Data excerpt:

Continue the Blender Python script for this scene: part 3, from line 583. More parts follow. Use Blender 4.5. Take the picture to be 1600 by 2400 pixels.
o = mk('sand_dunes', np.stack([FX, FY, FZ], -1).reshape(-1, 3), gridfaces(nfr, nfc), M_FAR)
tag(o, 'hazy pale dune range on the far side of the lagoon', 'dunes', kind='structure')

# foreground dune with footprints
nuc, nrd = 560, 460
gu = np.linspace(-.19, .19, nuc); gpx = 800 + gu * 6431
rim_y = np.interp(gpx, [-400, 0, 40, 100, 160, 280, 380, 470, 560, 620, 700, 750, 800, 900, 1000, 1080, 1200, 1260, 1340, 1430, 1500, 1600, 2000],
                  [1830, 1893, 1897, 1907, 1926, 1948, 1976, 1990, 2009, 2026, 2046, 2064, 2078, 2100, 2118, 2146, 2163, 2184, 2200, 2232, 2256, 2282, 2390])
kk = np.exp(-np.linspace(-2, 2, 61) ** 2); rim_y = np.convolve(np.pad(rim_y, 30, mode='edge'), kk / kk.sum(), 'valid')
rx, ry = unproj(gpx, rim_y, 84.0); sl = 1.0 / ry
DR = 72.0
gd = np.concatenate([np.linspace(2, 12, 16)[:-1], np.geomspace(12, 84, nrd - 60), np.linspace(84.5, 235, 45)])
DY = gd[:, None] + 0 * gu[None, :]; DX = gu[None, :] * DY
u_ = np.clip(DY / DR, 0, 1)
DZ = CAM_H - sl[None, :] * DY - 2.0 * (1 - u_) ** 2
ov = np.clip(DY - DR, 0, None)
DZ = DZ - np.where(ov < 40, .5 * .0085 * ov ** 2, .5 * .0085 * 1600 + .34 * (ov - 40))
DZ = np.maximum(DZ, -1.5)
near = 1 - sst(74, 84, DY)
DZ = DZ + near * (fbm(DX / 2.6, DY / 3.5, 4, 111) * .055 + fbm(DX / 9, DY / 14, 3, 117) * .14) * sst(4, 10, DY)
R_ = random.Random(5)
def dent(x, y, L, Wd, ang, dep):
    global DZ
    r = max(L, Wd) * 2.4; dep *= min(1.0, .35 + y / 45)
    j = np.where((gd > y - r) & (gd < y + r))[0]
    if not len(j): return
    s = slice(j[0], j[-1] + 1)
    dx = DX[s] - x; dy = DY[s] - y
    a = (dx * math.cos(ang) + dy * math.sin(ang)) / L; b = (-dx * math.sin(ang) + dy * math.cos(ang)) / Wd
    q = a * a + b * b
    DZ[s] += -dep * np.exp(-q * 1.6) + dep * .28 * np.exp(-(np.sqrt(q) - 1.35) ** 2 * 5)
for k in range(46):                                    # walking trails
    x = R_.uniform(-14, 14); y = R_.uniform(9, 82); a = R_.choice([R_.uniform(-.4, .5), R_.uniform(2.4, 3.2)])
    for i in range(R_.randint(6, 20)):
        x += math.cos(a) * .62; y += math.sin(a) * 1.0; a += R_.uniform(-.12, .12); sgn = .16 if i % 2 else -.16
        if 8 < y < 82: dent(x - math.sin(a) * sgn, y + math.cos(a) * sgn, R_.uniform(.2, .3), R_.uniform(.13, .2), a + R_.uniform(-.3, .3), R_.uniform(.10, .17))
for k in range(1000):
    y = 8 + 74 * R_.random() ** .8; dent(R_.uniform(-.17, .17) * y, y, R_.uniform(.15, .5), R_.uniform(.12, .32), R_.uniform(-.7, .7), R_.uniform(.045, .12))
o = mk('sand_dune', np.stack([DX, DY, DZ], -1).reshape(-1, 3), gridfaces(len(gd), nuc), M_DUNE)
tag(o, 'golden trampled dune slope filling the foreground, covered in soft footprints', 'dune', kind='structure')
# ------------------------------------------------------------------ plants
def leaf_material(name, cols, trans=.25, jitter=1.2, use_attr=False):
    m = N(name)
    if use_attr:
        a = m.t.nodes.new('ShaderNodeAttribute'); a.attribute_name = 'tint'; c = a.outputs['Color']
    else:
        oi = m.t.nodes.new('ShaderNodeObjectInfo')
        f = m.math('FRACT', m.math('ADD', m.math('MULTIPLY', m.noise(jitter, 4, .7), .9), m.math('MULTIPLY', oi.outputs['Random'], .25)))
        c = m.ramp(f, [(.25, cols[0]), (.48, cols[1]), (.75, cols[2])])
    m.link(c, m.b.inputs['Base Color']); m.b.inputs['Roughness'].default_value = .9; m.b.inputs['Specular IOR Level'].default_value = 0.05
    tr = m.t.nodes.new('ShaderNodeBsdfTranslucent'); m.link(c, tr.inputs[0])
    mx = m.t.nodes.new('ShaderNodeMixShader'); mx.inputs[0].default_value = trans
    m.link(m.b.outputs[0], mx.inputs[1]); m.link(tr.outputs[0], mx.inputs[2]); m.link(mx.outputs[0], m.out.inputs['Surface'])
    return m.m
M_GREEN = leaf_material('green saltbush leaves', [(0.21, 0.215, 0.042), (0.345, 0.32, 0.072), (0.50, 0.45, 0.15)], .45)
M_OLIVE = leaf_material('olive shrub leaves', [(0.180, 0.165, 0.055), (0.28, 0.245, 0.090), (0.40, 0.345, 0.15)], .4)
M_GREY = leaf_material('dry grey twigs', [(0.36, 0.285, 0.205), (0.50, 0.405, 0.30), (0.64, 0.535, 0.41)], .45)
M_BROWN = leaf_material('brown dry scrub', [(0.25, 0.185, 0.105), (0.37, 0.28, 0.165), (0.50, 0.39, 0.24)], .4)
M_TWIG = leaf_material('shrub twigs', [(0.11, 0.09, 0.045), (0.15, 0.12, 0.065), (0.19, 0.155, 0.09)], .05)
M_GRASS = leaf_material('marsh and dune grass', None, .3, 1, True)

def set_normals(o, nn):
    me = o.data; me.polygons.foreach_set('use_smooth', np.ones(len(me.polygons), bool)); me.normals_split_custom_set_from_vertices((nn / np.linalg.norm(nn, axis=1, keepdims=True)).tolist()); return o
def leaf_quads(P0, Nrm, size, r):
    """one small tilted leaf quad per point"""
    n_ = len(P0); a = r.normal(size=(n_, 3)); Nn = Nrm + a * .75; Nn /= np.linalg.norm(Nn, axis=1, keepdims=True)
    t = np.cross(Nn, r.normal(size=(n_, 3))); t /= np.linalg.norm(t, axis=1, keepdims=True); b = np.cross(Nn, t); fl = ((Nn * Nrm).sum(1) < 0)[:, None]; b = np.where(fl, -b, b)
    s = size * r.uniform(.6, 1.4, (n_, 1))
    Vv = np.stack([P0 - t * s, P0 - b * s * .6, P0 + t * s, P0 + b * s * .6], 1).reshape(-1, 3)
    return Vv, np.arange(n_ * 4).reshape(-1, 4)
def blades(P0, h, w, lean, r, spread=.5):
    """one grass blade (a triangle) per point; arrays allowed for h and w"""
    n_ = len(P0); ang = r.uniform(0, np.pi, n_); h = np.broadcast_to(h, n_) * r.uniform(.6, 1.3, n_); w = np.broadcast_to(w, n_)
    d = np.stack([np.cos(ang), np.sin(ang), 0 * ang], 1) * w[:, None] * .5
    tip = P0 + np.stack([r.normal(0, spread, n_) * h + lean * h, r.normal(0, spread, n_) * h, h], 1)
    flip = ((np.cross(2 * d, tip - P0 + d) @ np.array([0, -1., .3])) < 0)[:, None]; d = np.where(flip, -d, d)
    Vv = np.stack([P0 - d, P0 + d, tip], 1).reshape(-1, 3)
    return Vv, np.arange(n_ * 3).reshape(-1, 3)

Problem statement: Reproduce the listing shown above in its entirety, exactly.

Result of this task:
Continue the Blender Python script for this scene: part 3, from line 583. More parts follow. Use Blender 4.5. Take the picture to be 1600 by 2400 pixels.
o = mk('sand_dunes', np.stack([FX, FY, FZ], -1).reshape(-1, 3), gridfaces(nfr, nfc), M_FAR)
tag(o, 'hazy pale dune range on the far side of the lagoon', 'dunes', kind='structure')

# foreground dune with footprints
nuc, nrd = 560, 460
gu = np.linspace(-.19, .19, nuc); gpx = 800 + gu * 6431
rim_y = np.interp(gpx, [-400, 0, 40, 100, 160, 280, 380, 470, 560, 620, 700, 750, 800, 900, 1000, 1080, 1200, 1260, 1340, 1430, 1500, 1600, 2000],
                  [1830, 1893, 1897, 1907, 1926, 1948, 1976, 1990, 2009, 2026, 2046, 2064, 2078, 2100, 2118, 2146, 2163, 2184, 2200, 2232, 2256, 2282, 2390])
kk = np.exp(-np.linspace(-2, 2, 61) ** 2); rim_y = np.convolve(np.pad(rim_y, 30, mode='edge'), kk / kk.sum(), 'valid')
rx, ry = unproj(gpx, rim_y, 84.0); sl = 1.0 / ry
DR = 72.0
gd = np.concatenate([np.linspace(2, 12, 16)[:-1], np.geomspace(12, 84, nrd - 60), np.linspace(84.5, 235, 45)])
DY = gd[:, None] + 0 * gu[None, :]; DX = gu[None, :] * DY
u_ = np.clip(DY / DR, 0, 1)
DZ = CAM_H - sl[None, :] * DY - 2.0 * (1 - u_) ** 2
ov = np.clip(DY - DR, 0, None)
DZ = DZ - np.where(ov < 40, .5 * .0085 * ov ** 2, .5 * .0085 * 1600 + .34 * (ov - 40))
DZ = np.maximum(DZ, -1.5)
near = 1 - sst(74, 84, DY)
DZ = DZ + near * (fbm(DX / 2.6, DY / 3.5, 4, 111) * .055 + fbm(DX / 9, DY / 14, 3, 117) * .14) * sst(4, 10, DY)
R_ = random.Random(5)
def dent(x, y, L, Wd, ang, dep):
    global DZ
    r = max(L, Wd) * 2.4; dep *= min(1.0, .35 + y / 45)
    j = np.where((gd > y - r) & (gd < y + r))[0]
    if not len(j): return
    s = slice(j[0], j[-1] + 1)
    dx = DX[s] - x; dy = DY[s] - y
    a = (dx * math.cos(ang) + dy * math.sin(ang)) / L; b = (-dx * math.sin(ang) + dy * math.cos(ang)) / Wd
    q = a * a + b * b
    DZ[s] += -dep * np.exp(-q * 1.6) + dep * .28 * np.exp(-(np.sqrt(q) - 1.35) ** 2 * 5)
for k in range(46):                                    # walking trails
    x = R_.uniform(-14, 14); y = R_.uniform(9, 82); a = R_.choice([R_.uniform(-.4, .5), R_.uniform(2.4, 3.2)])
    for i in range(R_.randint(6, 20)):
        x += math.cos(a) * .62; y += math.sin(a) * 1.0; a += R_.uniform(-.12, .12); sgn = .16 if i % 2 else -.16
        if 8 < y < 82: dent(x - math.sin(a) * sgn, y + math.cos(a) * sgn, R_.uniform(.2, .3), R_.uniform(.13, .2), a + R_.uniform(-.3, .3), R_.uniform(.10, .17))
for k in range(1000):
    y = 8 + 74 * R_.random() ** .8; dent(R_.uniform(-.17, .17) * y, y, R_.uniform(.15, .5), R_.uniform(.12, .32), R_.uniform(-.7, .7), R_.uniform(.045, .12))
o = mk('sand_dune', np.stack([DX, DY, DZ], -1).reshape(-1, 3), gridfaces(len(gd), nuc), M_DUNE)
tag(o, 'golden trampled dune slope filling the foreground, covered in soft footprints', 'dune', kind='structure')
# ------------------------------------------------------------------ plants
def leaf_material(name, cols, trans=.25, jitter=1.2, use_attr=False):
    m = N(name)
    if use_attr:
        a = m.t.nodes.new('ShaderNodeAttribute'); a.attribute_name = 'tint'; c = a.outputs['Color']
    else:
        oi = m.t.nodes.new('ShaderNodeObjectInfo')
        f = m.math('FRACT', m.math('ADD', m.math('MULTIPLY', m.noise(jitter, 4, .7), .9), m.math('MULTIPLY', oi.outputs['Random'], .25)))
        c = m.ramp(f, [(.25, cols[0]), (.48, cols[1]), (.75, cols[2])])
    m.link(c, m.b.inputs['Base Color']); m.b.inputs['Roughness'].default_value = .9; m.b.inputs['Specular IOR Level'].default_value = 0.05
    tr = m.t.nodes.new('ShaderNodeBsdfTranslucent'); m.link(c, tr.inputs[0])
    mx = m.t.nodes.new('ShaderNodeMixShader'); mx.inputs[0].default_value = trans
    m.link(m.b.outputs[0], mx.inputs[1]); m.link(tr.outputs[0], mx.inputs[2]); m.link(mx.outputs[0], m.out.inputs['Surface'])
    return m.m
M_GREEN = leaf_material('green saltbush leaves', [(0.21, 0.215, 0.042), (0.345, 0.32, 0.072), (0.50, 0.45, 0.15)], .45)
M_OLIVE = leaf_material('olive shrub leaves', [(0.180, 0.165, 0.055), (0.28, 0.245, 0.090), (0.40, 0.345, 0.15)], .4)
M_GREY = leaf_material('dry grey twigs', [(0.36, 0.285, 0.205), (0.50, 0.405, 0.30), (0.64, 0.535, 0.41)], .45)
M_BROWN = leaf_material('brown dry scrub', [(0.25, 0.185, 0.105), (0.37, 0.28, 0.165), (0.50, 0.39, 0.24)], .4)
M_TWIG = leaf_material('shrub twigs', [(0.11, 0.09, 0.045), (0.15, 0.12, 0.065), (0.19, 0.155, 0.09)], .05)
M_GRASS = leaf_material('marsh and dune grass', None, .3, 1, True)

def set_normals(o, nn):
    me = o.data; me.polygons.foreach_set('use_smooth', np.ones(len(me.polygons), bool)); me.normals_split_custom_set_from_vertices((nn / np.linalg.norm(nn, axis=1, keepdims=True)).tolist()); return o
def leaf_quads(P0, Nrm, size, r):
    """one small tilted leaf quad per point"""
    n_ = len(P0); a = r.normal(size=(n_, 3)); Nn = Nrm + a * .75; Nn /= np.linalg.norm(Nn, axis=1, keepdims=True)
    t = np.cross(Nn, r.normal(size=(n_, 3))); t /= np.linalg.norm(t, axis=1, keepdims=True); b = np.cross(Nn, t); fl = ((Nn * Nrm).sum(1) < 0)[:, None]; b = np.where(fl, -b, b)
    s = size * r.uniform(.6, 1.4, (n_, 1))
    Vv = np.stack([P0 - t * s, P0 - b * s * .6, P0 + t * s, P0 + b * s * .6], 1).reshape(-1, 3)
    return Vv, np.arange(n_ * 4).reshape(-1, 4)
def blades(P0, h, w, lean, r, spread=.5):
    """one grass blade (a triangle) per point; arrays allowed for h and w"""
    n_ = len(P0); ang = r.uniform(0, np.pi, n_); h = np.broadcast_to(h, n_) * r.uniform(.6, 1.3, n_); w = np.broadcast_to(w, n_)
    d = np.stack([np.cos(ang), np.sin(ang), 0 * ang], 1) * w[:, None] * .5
    tip = P0 + np.stack([r.normal(0, spread, n_) * h + lean * h, r.normal(0, spread, n_) * h, h], 1)
    flip = ((np.cross(2 * d, tip - P0 + d) @ np.array([0, -1., .3])) < 0)[:, None]; d = np.where(flip, -d, d)
    Vv = np.stack([P0 - d, P0 + d, tip], 1).reshape(-1, 3)
    return Vv, np.arange(n_ * 3).reshape(-1, 3)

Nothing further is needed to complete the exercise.